I choose to go hungry (if you could call it a choice, essentially I’ve been strong-armed by aspects of who I am that I wish weren’t a part of me).
And this happens in a hundred other ways too. It is *exceptionally* harder for me to leave the house since moving back home because there are people here who knew me before I ‘transitioned’. I’ve seen the looks old school-friends give me and one-another when I’m near. The fear of *that* social experience far outweighs the fear that maybe some stranger in a checkout queue might talk to me about something insignificant. As a result, I haven’t left the house for months.
What does it matter if the character is transsexual? – I don’t know how much it matters in this instance (or any other, really), but I know it does matter.
Being transsexual isn’t something that is a person’s backstory – it’s something they live with every day. It will always be that way, even if society becomes some magical sci-fi utopia where transsexual people can make their bodies the way they feel they should have been (without doctors telling them terrifying things like “with this procedure, there’s like a 40% chance you’ll be in pain the rest of your life, we don’t know why it happens”) – no ‘transition’ can erase everything we have been through, the conditioning, the way we have been raised, our personal struggles against all the mental obstacles that other people put in our way, and our struggles still tripping over these obstacles years after we figure out just who the hell we really are.

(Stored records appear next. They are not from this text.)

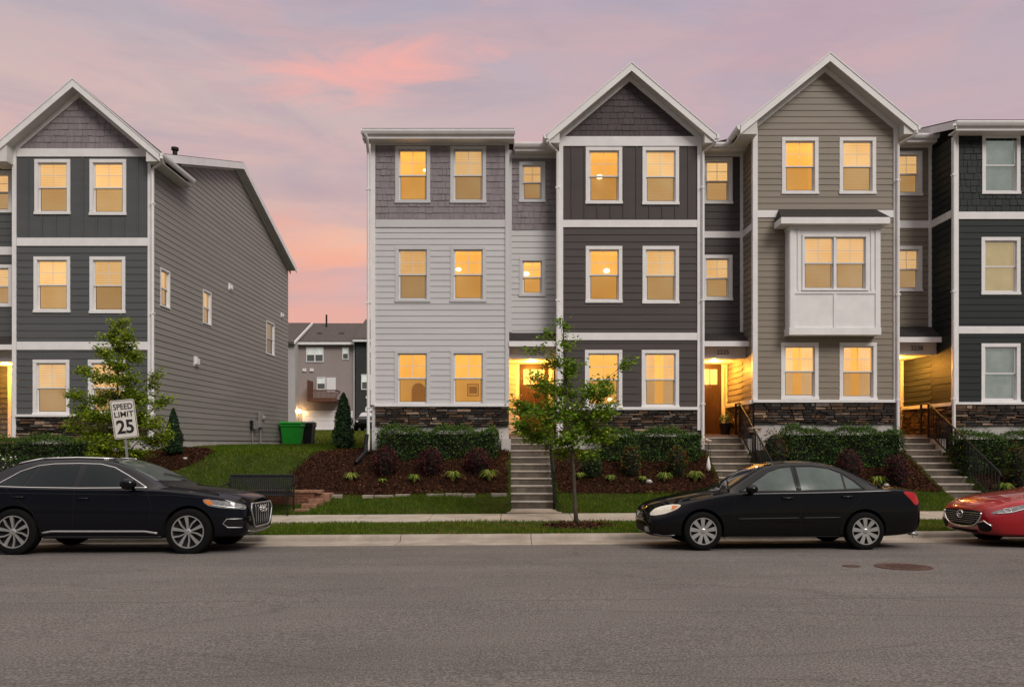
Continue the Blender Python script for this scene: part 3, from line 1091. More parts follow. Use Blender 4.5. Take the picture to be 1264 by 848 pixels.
downspout(h, [(X(676, 21.3), 21.33, Z(170, 21.3)), (X(678, 21.35), 21.40, Z(177, 21.35)), (xl - .04, YB - .06, Z(189, YB)), (xl - .04, YB - .06, 1.6)])
downspout(h, [(X(884, 21.3), 21.33, Z(170, 21.3)), (X(882, 21.35), 21.40, Z(177, 21.35)), (xr + .02, YB - .07, Z(189, YB)), (xr + .02, YB - .07, 1.6)])
P = front_at(YR)
x0, x1 = xr + .002, 6.348
holes = wins(h, YR, [(867, 195, 904, 252, BL), (867, 315, 904, 371, BL)])
siding(h, 'siding_wall', P, 'lap', x0, x1, 4.35, Z(186, YR), holes, BROWN)
band(h, P, x0, x1, Z(294, YR), Z(286, YR))
band(h, P, x1 - .09, x1, 4.78, Z(186, YR), WHITE, .036, 'corner_board')
band(h, P, x0, x1 - .09, Z(194, YR), Z(184, YR), WHITE, name='frieze_board')
eave(h, x0 + .1, x1, YR, 21.95, Z(177, 21.95), Z(184, 21.95))
roof_main(h, xl, x1, 21.95, Z(177, 21.95))
porch(h, x0, x1, BROWN, ZF, dr=(X(866, YP) - .32, X(866, YP) + .58), number='2225', seed=3, numx=5.72)

# --- tan house
h = thing('townhouse', 'tan townhouse with a white box bay window under a big plain gable', 'townhouse', (X(1017, YT), YT, 1.4))
P = front_at(YT)
xl, xr = 6.35, X(1108, YT)
holes = wins(h, YT, [(965, 170, 1010, 240, lampk(.12, .68, .05)), (1036, 170, 1081, 240, BL),
                     (964, 423, 1010, 493, dict(mode='curtain')), (1036, 423, 1082, 494, dict(mode='curtain'))])
bx0, bx1, YBAY = X(975, 20.92), X(1086, 20.92), 20.92
bay_hole = (bx0 + .1, Z(395, YT), bx1 - .1, Z(278, YT))
siding(h, 'siding_wall', P, 'lap', xl, xr, Z(494, YT), Z(160, YT), holes + [bay_hole], TAN, .163)
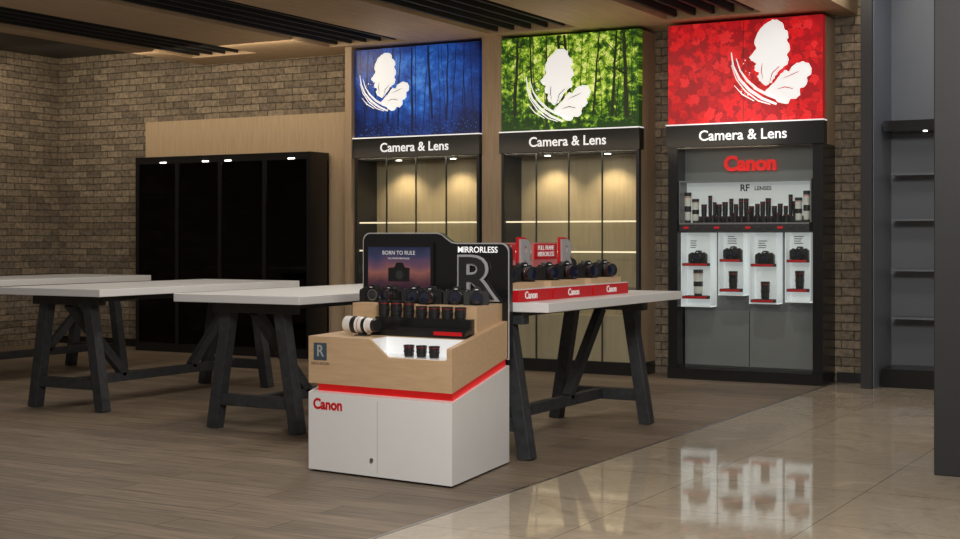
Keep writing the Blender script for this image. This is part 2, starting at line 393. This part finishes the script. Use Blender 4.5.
# ------------------------------------------------------------------ lenses and cameras
def lens_up(b, x, y, z, h=0.11, r=0.035, white=False, ring=True, axis=(0, 0, 1)):
    m = 'lwhite' if white else 'lens'
    p = [(0, 1e-4, 'lens'), (0, r*0.82, 'lens'), (h*0.08, r*0.82, m), (h*0.12, r*0.9, m), (h*0.36, r*0.9, 'lens'), (h*0.38, r*0.97, 'lens'),
         (h*0.55, r*0.97, m), (h*0.58, r*0.92, m), (h*0.83, r*0.98, 'redprint' if ring else m), (h*0.85, r*0.98, m), (h*0.87, r, 'lens'), (h, r, 'lens'),
         (h, r*0.86, 'lens'), (h*0.96, r*0.8, 'lglass'), (h*0.975, 1e-4, 'lglass')]
    b.lathe((x, y, z), axis, p, 20)
def cam_geom(b, T, s=1.0, lens=0.075, lr=0.036):
    t = MB('tmp')
    def rb(pts, y0, y1, m): t.prism(pts, 'xz', y0, y1, m)
    body = [(-0.068,0.004),(-0.062,0),(0.062,0),(0.068,0.006),(0.068,0.068),(0.060,0.078),(0.026,0.080),(0.020,0.094),(0.012,0.101),(-0.012,0.101),(-0.020,0.094),(-0.028,0.080),(-0.060,0.076),(-0.068,0.068)]
    rb(body, -0.02, 0.022, 'cam')
    rb([(-0.07,0.003),(-0.042,0.003),(-0.038,0.02),(-0.038,0.065),(-0.046,0.077),(-0.066,0.075),(-0.071,0.06)], -0.045, 0.0, 'cam')
    rb([(-0.017,0.082),(0.017,0.082),(0.011,0.098),(-0.011,0.098)], -0.03, -0.02, 'cam')
    t.cyl((-0.05,-0.005,0.075), (-0.05,-0.005,0.086), 0.011, 'lens', 14)
    t.cyl((-0.054,-0.03,0.074), (-0.054,-0.032,0.081), 0.006, 'dsteel', 10)
    t.cyl((0.046,0,0.077), (0.046,0,0.086), 0.012, 'lens', 14)
    t.add([(-0.010,-0.0305,0.085),(0.010,-0.0305,0.085),(0.008,-0.0305,0.089),(-0.008,-0.0305,0.089)], [(0,1,2,3)], 'whiteprint')
    t.box(-0.035, 0.035, 0.022, 0.027, 0.012, 0.06, 'lens')
    t.box(-0.013, 0.013, 0.015, 0.035, 0.082, 0.098, 'cam')
    L = lens; zc = 0.042
    if L > 0.01:
        p = [(0, 0.031, 'steel'), (0.003, 0.031, 'lens'), (0.003, lr*0.86, 'lens'), (L*0.3, lr*0.9, 'lens'), (L*0.32, lr, 'lens'), (L*0.6, lr, 'lens'), (L*0.62, lr*0.94, 'lens'),
             (L*0.84, lr*0.97, 'redprint'), (L*0.86, lr*0.97, 'lens'), (L, lr*1.02, 'lens'), (L, lr*0.88, 'lens'), (L*0.93, lr*0.8, 'lglass'), (L*0.97, 1e-4, 'lglass')]
    else:
        p = [(0, 0.033, 'steel'), (0.005, 0.033, 'steel'), (0.005, 0.026, 'lens'), (0.0, 0.022, 'dsteel'), (0.001, 1e-4, 'dsteel')]
    t.lathe((0.004, -0.02, zc), (0, -1, 0), p, 22)
    o = len(b.v)
    idx = [b.idx(m) for m in t.mats]
    b.v += [T @ (v*s) for v in t.v]
    for fc, mi, sm in zip(t.f, t.mi, t.sm):
        b.f.append([o+k for k in fc]); b.mi.append(idx[mi]); b.sm.append(sm)
def camera_obj(loc, yaw, s=1.0, lens=0.075, lr=0.036, name='mirrorless_camera'):
    b = MB(name); cam_geom(b, Matrix.Identity(4), s, lens, lr)
    ob = b.done(); ob.location = loc; ob.rotation_euler = (0, 0, yaw); return ob

# ------------------------------------------------------------------ brand cases
FY = 12.15
def header(b, x0, x1, pm, y=FY):
    b.box(x0, x1, y, y+0.08, 2.33, 3.245, pm)
    b.box(x0, x1, y+0.08, WY-0.005, 2.12, 3.245, 'postwood')
    b.box((x0+x1)/2-0.002, (x0+x1)/2+0.002, y-0.0038, y, 2.33, 3.245, 'char')
    b.box(x0-0.01, x1+0.015, y-0.03, y+0.08, 2.12, 2.32, 'black')
    b.box(x0-0.01, x1+0.015, y-0.034, y+0.08, 2.32, 2.331, 'whitetxt')
    b.text('Camera & Lens', ((x0+x1)/2, y-0.031, 2.215), (1, 0, 0), (0, 0, 1), 0.132, 'whitetxt', 0.002, 0.0015)
def forest_case(name, x0, x1, pm, bo, kind):
    b = MB(name); y = FY; header(b, x0, x1, pm)
    rng = random.Random(5 if kind == 'g' else 11)
    if kind == 'g':
        trees(b, x0, x1, y, 'trunkg', 8, 0.018, 0.05, 4, rng); trees(b, x0, x1, y, 'trunkg', 10, 0.006, 0.012, 2, rng)
    else:
        trees(b, x0, x1, y, 'trunkb', 9, 0.012, 0.035, 1, rng); trees(b, x0, x1, y, 'trunkb', 12, 0.005, 0.010, 1, rng)
        for _ in range(150):
            px = rng.uniform(x0+0.03, x1-0.03); pz = 2.345+abs(rng.gauss(0, 0.07)); r = rng.uniform(0.003, 0.007)
            b.prism([(px+r*math.cos(a*1.257), pz+r*math.sin(a*1.257)) for a in range(5)], 'xz', y-0.0018, y-0.0005, 'bluefl')
    butterfly(b, (x0+x1)/2, x1-x0, y, *bo, 'trunkg' if kind == 'g' else 'trunkb')
    b.box(x0, x1, y, WY-0.005, 0, 0.12, 'black')
    b.box(x0, x0+0.03, y, WY-0.005, 0.12, 2.12, 'char'); b.box(x1-0.03, x1, y, y+0.05, 0.12, 2.12, 'char')
    b.box(x1-0.03, x1, y+0.05, WY-0.005, 0.12, 2.12, 'postwood')
    b.box(x0+0.03, x1-0.03, WY-0.03, WY-0.005, 0.12, 2.12, 'casewood')
    b.box(x0+0.03, x1-0.03, y+0.02, WY-0.03, 2.10, 2.12, 'char')
    for z in (0.80, 1.15, 1.44):
        b.box(x0+0.03, x1-0.03, y+0.05, WY-0.03, z, z+0.015, 'glass')
        b.box(x0+0.03, x1-0.03, y+0.042, y+0.05, z, z+0.015, 'strip' if z > 1 else 'steel')
    b.box(x0+0.03, x1-0.03, y+0.05, WY-0.03, 0.12, 0.55, 'casewood')
    w = (x1-x0-0.06)/4
    for k in range(1, 4):
        b.box(x0+0.03+k*w-0.006, x0+0.03+k*w+0.006, y+0.004, y+0.02, 0.12, 2.12, 'dsteel')
    b.box(x0+0.03, x1-0.03, y+0.008, y+0.014, 0.12, 2.12, 'glass')
    for k in (0.28, 0.72):
        xx = x0+k*(x1-x0); b.cyl((xx, y+0.20, 2.095), (xx, y+0.20, 2.10), 0.03, 'lamp', 14)
    b.done(((x0+x1)/2, y, 0))
    for k in (0.28, 0.72):
        xx = x0+k*(x1-x0)
        l = bpy.data.lights.new('case_spot', 'SPOT'); l.energy = 18; l.color = (1, 0.80, 0.50); l.spot_size = math.radians(110); l.spot_blend = 0.8; l.shadow_soft_size = 0.03
        o = bpy.data.objects.new('case_spot', l); sc.collection.objects.link(o); o.location = (xx, y+0.14, 2.08); o.rotation_euler = (math.radians(12), 0, 0)
forest_case('blue_display_case', -8.33, -6.84, 'pblue', (-61, -5, 0.8), 'b')
forest_case('green_display_case', -6.59, -5.13, 'pgreen', (-37, 10, 0.93), 'g')

# red case
b = MB('red_display_case'); x0, x1, y = -4.84, -3.40, FY
header(b, x0, x1, 'pred'); leaves(b, x0, x1, y, random.Random(3)); butterfly(b, (x0+x1)/2, x1-x0, y, 0, 0, 1.0, 'leaf1')
b.box(x0, x1, y-0.02, WY-0.005, 0, 0.10, 'black')
b.box(x0, x0+0.09, y, WY-0.005, 0.10, 2.12, 'black'); b.box(x1-0.09, x1, y, WY-0.005, 0.10, 2.12, 'black')
b.box(x0+0.09, x1-0.09, y+0.2, WY-0.005, 0.10, 2.12, 'grey')
b.text('Canon', (-4.12, y+0.199, 1.965), (1, 0, 0), (0, 0, 1), 0.185, 'redtxt', 0.012, 0.007, sx=1.0)
nx0, nx1 = -4.73, -3.52
b.box(nx0, nx1, y+0.19, y+0.2, 1.43, 1.80, 'litwhite'); b.box(nx0, nx1, y+0.02, y+0.2, 1.80, 1.815, 'grey')
b.box(nx0-0.012, nx0, y+0.02, y+0.2, 1.43, 1.815, 'grey'); b.box(nx1, nx1+0.012, y+0.02, y+0.2, 1.43, 1.815, 'grey')
b.box(nx0, nx1, y-0.0, y+0.2, 1.35, 1.43, 'char'); b.box(nx0, nx1, y-0.003, y, 1.415, 1.43, 'steel')
b.box(nx0+0.1, nx1-0.1, y+0.13, y+0.19, 1.43, 1.49, 'char')
for k in range(12): b.box(nx0+0.04+k*0.098, nx0+0.09+k*0.098, y-0.004, y-0.001, 1.375, 1.395, 'redprint' if k % 3 == 0 else 'dsteel')
b.text('RF', (-4.17, y+0.189, 1.745), (1, 0, 0), (0, 0, 1), 0.085, 'greytxt', 0.001, 0.002)
b.text('LENSES', (-4.0, y+0.189, 1.74), (1, 0, 0), (0, 0, 1), 0.05, 'greytxt', 0.001, 0.001)
boxes = [(-4.73, -4.44, 0.66, (1.06, 0.76)), (-4.37, -4.13, 0.77, (1.10, 0.83)), (-4.08, -3.82, 0.70, (1.06, 0.74)), (-3.75, -3.52, 0.72, (1.10, 0.84))]
for (a, c, zb, sh) in boxes:
    b.box(a, c, y+0.18, y+0.199, zb, 1.34, 'litwhite')
    b.box(a, a+0.008, y+0.04, y+0.18, zb, 1.34, 'litwhite'); b.box(c-0.008, c, y+0.04, y+0.18, zb, 1.34, 'litwhite')
    b.box(a, c, y+0.04, y+0.18, zb, zb+0.01, 'litwhite')
    for z in sh:
        b.box(a+0.02, c-0.02, y+0.02, y+0.18, z-0.025, z, 'blackm')
        b.box(a+0.03, c-0.03, y+0.015, y+0.02, z-0.022, z-0.002, 'redprint')
    for k in range(4):
        b.box(a+0.04, a+0.04+0.08*random.uniform(0.6, 1.2), y+0.178, y+0.18, sh[0]+0.20-k*0.02, sh[0]+0.207-k*0.02, 'greytxt')
b.box(x0+0.10, (x0+x1)/2-0.004, y+0.17, y+0.2, 0.12, 0.63, 'greylt'); b.box((x0+x1)/2+0.004, x1-0.10, y+0.17, y+0.2, 0.12, 0.63, 'greylt')
b.box(x0+0.09, x1-0.09, y+0.006, y+0.010, 0.10, 2.12, 'glass')
b.done(((x0+x1)/2, y, 0))
b = MB('camera_lens_collection')
xx = nx0+0.18; i = 0
while xx < nx1-0.17:
    r = random.uniform(0.024, 0.036); h = random.choice((0.09, 0.11, 0.13, 0.16, 0.19))
    if -4.26 < xx < -3.88: h = min(h, 0.16)
    lens_up(b, xx, y+0.16, 1.49, h, r*0.75, False); xx += 2*r*0.78+0.004; i += 1
for xw in (nx0+0.045, nx0+0.12, nx1-0.05, nx1-0.125): lens_up(b, xw, y+0.10, 1.43, 0.22 if abs(xw+4.12) < 0.53 else 0.28, 0.033, True)
xx = nx0+0.21
while xx < nx1-0.2:
    r = random.uniform(0.024, 0.036); h = random.choice((0.05, 0.07, 0.09, 0.12)); lens_up(b, xx, y+0.075, 1.43, h, r); xx += 2*r+0.012
b.done((-4.12, y+0.1, 1.43))
b = MB('camera_collection')
for (a, c, zb, sh) in boxes:
    cx = (a+c)/2
    cam_geom(b, Matrix.Translation((cx, y+0.11, sh[0])), 1.15, 0.05)
for i, (a, c, zb, sh) in enumerate(boxes):
    if i == 0: lens_up(b, (a+c)/2, y+0.1, sh[1], 0.24, 0.045, True)
    else: lens_up(b, (a+c)/2, y+0.1, sh[1], 0.16, 0.042)
b.done((-4.12, y+0.1, 0.8))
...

Like many other things, transsexuality isn’t some distant past event or lifestyle choice – it’s part of who a person is. How people deal with this aspect of themselves, and how they respond to how other people deal with it also… it’s gonna effect most everything a person is and does.
~
But I still don’t know if I can make this character transsexual, even if I can get past the other gross internalised cissexism, there’s an even more unpleasant reason I don’t want to make her transsexual;
Being transsexual sucks.
I wouldn’t wish it on anyone, and every night when I close my eyes I dream up magical worlds and stories where “oh it turns out you’re not really trans, you’re a cis girl! everything up until now was a mistake.” – I hate being transsexual, I hate the very core of it and I hate all the baggage that comes along with it just as much. It really sucks to be distressed and disgusted by your own body in this way. It’s not something you can make right, not completely, not ever.
What I’m thinking right now is, I’m not ready for the transsexual character. I need them but I certainly can’t write them, not yet. They need to be a cartoon, something ill-concieved but acceptale and non-threatening. I need “The strong trans-woman” trope, I need a token “trans friend” for the protagonists, the shitty action movie with a trans-man hero killing hundreds of faceless henchmen with a machine-gun.
I can’t write these things, but I’m thinking they might be a necessary cultural intermidiary between something being a harmful joke character-trait (what we have now), and being an aspect of some well-written and relatable characters.
And, I think this thinking is utter bullshit. The reason I think we need shitty transsexual characters before we can have real ones, is because it turns out I’m kind of a self-hating trans-bigot and I’m terrified of making this character who is supposed to represent me into someone who *really* represents me.
I don’t know what I’ll do about it to be honest, but I can tell you my transsexuality is not some part of my past, it’s fucking me up every day.